**What to do**.
What is the number of lines containing the word "Measure"? Give that number alone.

Dataset excerpt:
━━━
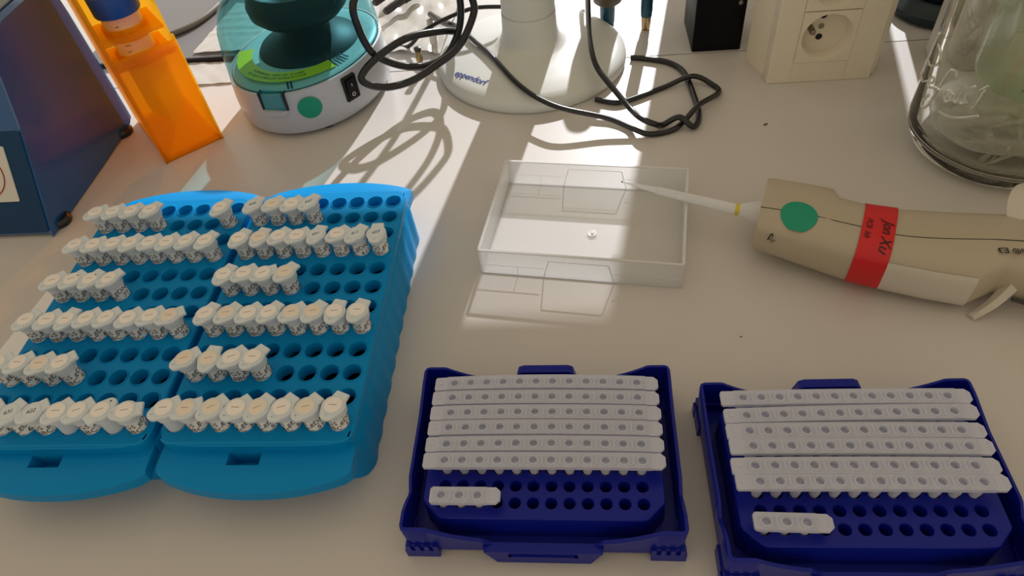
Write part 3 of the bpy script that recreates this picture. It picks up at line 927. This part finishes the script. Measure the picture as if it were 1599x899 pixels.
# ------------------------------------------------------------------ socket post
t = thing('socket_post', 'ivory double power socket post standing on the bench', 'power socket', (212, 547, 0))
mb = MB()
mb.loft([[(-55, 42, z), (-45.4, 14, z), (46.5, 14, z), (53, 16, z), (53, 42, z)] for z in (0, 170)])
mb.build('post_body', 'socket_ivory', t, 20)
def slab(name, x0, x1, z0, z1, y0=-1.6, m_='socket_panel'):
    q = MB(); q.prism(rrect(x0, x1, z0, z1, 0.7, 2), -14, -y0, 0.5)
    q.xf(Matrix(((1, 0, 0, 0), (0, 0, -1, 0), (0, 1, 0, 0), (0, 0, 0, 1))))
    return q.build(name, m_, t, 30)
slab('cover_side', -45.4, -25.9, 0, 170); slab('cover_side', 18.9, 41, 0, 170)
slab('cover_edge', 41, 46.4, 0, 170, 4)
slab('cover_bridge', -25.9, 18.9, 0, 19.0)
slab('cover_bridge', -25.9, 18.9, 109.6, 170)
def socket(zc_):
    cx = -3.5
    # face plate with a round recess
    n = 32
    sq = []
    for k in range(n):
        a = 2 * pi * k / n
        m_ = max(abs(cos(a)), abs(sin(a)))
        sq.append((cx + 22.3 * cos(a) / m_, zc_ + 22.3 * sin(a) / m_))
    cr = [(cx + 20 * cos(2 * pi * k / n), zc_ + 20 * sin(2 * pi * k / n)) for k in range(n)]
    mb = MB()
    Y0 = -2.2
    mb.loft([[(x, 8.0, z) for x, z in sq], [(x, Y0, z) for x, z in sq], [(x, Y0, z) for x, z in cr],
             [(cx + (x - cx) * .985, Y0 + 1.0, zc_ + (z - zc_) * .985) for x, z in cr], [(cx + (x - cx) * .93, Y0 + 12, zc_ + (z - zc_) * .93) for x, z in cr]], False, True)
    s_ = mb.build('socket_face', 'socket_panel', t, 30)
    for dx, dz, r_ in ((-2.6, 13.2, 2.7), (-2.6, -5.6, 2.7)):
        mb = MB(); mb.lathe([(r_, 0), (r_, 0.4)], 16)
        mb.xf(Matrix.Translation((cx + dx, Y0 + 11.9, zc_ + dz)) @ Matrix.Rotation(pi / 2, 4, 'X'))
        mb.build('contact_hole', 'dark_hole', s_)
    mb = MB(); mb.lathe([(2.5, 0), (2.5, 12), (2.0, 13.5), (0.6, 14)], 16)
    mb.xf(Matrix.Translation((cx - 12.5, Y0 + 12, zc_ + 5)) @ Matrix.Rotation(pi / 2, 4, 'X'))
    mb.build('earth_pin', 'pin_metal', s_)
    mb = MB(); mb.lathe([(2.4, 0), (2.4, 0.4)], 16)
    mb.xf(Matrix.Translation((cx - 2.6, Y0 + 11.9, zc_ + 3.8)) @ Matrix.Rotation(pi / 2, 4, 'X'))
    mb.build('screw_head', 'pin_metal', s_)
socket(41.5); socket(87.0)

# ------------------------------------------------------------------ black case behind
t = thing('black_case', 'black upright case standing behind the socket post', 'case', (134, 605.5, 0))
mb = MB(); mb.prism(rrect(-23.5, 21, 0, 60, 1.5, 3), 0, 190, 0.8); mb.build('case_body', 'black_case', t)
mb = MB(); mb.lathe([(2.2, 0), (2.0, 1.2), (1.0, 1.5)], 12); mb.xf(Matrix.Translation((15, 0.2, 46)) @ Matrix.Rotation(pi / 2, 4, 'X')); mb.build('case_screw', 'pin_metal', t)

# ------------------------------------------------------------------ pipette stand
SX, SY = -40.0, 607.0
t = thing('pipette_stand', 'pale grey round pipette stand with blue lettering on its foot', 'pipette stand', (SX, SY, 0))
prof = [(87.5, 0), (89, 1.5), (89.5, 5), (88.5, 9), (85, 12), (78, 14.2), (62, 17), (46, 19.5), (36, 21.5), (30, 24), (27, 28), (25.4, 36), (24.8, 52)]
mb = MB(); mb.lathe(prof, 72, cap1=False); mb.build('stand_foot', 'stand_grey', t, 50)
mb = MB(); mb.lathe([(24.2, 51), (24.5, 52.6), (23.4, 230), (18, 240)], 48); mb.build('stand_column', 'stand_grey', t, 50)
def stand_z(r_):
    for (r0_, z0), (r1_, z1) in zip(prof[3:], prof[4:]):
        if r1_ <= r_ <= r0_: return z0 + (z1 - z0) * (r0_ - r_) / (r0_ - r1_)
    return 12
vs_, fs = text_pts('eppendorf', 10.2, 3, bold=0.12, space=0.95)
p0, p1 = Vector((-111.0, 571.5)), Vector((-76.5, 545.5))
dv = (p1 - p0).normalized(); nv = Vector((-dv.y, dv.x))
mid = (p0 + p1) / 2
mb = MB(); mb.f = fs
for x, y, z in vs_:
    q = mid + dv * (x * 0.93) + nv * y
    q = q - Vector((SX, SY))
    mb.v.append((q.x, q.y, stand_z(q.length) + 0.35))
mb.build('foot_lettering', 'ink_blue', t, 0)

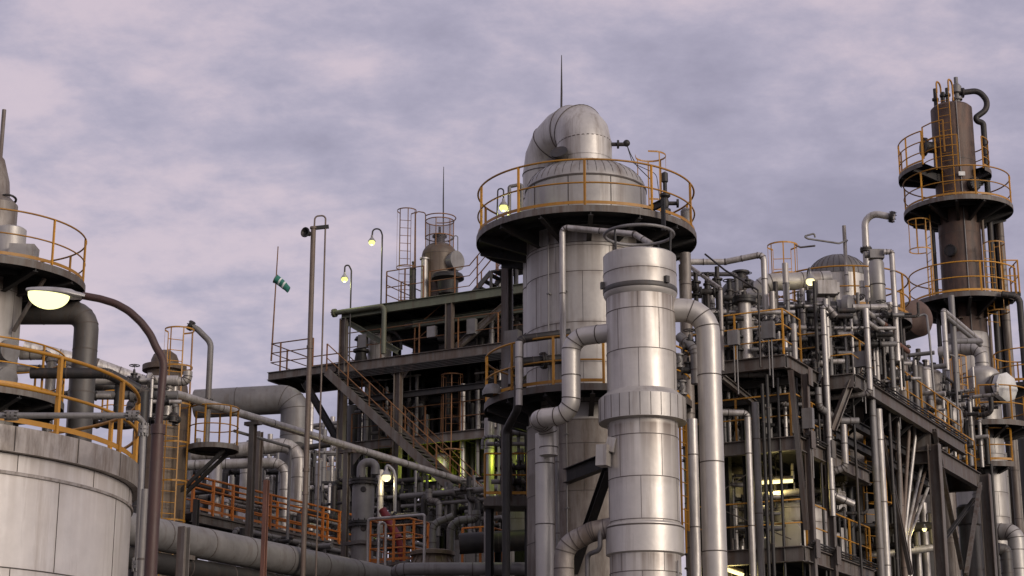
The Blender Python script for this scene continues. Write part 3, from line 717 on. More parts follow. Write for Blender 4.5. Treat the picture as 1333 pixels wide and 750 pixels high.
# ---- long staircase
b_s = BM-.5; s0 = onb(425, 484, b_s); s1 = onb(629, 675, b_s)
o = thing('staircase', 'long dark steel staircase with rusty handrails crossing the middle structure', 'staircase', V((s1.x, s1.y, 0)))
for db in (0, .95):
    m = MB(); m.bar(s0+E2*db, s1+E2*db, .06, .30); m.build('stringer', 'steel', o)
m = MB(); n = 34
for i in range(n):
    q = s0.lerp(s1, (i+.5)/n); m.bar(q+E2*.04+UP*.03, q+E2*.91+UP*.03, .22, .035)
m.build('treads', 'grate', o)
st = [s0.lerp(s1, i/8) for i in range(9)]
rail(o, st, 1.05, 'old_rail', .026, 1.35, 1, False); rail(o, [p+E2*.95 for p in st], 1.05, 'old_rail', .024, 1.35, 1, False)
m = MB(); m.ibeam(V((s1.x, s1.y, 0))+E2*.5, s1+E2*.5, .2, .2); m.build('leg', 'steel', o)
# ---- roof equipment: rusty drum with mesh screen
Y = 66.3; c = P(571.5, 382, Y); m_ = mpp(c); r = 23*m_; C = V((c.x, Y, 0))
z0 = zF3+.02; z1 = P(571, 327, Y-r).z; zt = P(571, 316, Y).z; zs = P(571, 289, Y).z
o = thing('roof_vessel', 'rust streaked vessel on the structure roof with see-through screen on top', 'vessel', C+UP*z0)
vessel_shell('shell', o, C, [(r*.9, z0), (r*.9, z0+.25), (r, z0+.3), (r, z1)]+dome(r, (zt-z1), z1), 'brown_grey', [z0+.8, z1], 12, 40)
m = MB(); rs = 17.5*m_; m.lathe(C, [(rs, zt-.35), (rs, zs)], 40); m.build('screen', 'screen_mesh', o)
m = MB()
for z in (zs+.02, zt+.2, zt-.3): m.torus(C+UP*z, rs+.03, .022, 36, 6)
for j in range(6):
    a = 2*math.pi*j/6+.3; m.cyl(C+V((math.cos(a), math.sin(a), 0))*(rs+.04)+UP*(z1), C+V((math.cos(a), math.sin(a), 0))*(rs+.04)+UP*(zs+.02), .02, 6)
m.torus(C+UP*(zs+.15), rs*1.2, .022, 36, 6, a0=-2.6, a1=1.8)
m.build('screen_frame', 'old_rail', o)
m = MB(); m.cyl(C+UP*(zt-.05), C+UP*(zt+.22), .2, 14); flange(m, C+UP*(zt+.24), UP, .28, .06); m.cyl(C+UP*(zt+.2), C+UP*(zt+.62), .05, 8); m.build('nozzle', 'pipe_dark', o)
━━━
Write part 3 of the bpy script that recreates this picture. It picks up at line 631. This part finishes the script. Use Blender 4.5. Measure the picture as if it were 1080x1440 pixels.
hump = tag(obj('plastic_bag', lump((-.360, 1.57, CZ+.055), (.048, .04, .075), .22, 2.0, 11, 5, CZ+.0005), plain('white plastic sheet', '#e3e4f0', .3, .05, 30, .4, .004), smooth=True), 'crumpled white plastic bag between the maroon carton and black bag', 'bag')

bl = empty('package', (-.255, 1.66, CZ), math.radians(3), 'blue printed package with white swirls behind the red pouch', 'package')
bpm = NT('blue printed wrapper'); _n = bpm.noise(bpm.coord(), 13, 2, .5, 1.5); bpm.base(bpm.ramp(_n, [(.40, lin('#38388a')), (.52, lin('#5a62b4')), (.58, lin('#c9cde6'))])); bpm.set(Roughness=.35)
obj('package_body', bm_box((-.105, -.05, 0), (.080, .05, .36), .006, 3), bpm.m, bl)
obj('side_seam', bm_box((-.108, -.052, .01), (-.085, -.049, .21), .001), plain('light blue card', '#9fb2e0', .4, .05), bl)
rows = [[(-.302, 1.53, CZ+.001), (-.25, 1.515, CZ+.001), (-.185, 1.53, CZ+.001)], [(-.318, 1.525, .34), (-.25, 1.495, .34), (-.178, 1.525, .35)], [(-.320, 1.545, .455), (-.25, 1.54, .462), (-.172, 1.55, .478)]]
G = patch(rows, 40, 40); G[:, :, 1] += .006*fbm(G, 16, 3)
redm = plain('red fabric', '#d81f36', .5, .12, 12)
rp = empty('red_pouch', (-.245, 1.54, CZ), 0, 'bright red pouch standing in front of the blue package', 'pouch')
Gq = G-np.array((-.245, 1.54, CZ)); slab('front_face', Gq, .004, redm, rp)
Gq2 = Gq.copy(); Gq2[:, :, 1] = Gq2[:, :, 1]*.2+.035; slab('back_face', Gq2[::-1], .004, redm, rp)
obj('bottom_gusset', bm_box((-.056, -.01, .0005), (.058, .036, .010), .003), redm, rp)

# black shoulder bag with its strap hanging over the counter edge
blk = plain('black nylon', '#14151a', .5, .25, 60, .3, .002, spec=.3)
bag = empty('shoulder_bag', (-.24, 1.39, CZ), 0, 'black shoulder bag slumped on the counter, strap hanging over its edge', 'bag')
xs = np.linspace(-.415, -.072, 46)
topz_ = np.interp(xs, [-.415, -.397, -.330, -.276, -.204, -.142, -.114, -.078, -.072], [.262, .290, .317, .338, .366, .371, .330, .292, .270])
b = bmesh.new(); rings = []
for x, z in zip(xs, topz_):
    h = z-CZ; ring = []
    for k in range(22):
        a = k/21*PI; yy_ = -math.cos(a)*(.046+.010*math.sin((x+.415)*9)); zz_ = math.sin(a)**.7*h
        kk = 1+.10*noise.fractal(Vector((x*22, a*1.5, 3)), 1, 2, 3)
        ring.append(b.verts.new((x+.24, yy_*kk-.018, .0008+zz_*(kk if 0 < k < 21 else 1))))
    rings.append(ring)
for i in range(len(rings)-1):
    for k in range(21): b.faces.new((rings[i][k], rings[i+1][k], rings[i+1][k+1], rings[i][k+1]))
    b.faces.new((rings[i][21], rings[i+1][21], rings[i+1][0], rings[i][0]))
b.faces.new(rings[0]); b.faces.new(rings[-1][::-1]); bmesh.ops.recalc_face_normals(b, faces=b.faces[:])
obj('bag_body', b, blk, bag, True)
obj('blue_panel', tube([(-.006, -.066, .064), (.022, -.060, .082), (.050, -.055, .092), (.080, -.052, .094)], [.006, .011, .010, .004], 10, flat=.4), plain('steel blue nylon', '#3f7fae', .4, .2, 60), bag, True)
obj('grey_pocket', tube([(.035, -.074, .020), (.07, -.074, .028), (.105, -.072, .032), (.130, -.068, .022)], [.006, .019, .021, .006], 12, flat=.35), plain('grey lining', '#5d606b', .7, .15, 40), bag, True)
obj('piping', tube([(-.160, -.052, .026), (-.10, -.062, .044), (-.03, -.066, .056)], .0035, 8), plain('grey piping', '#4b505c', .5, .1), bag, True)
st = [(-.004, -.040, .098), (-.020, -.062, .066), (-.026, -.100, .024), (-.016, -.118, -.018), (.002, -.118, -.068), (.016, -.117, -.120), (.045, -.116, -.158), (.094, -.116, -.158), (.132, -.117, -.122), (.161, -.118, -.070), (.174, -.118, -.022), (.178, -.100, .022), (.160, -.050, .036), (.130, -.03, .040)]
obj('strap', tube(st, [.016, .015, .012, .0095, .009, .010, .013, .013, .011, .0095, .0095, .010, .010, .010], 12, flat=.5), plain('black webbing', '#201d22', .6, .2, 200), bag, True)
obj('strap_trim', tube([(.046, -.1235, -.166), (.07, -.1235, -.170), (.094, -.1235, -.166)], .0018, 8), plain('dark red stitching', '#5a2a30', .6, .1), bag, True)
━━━
**Answer to this problem**.
2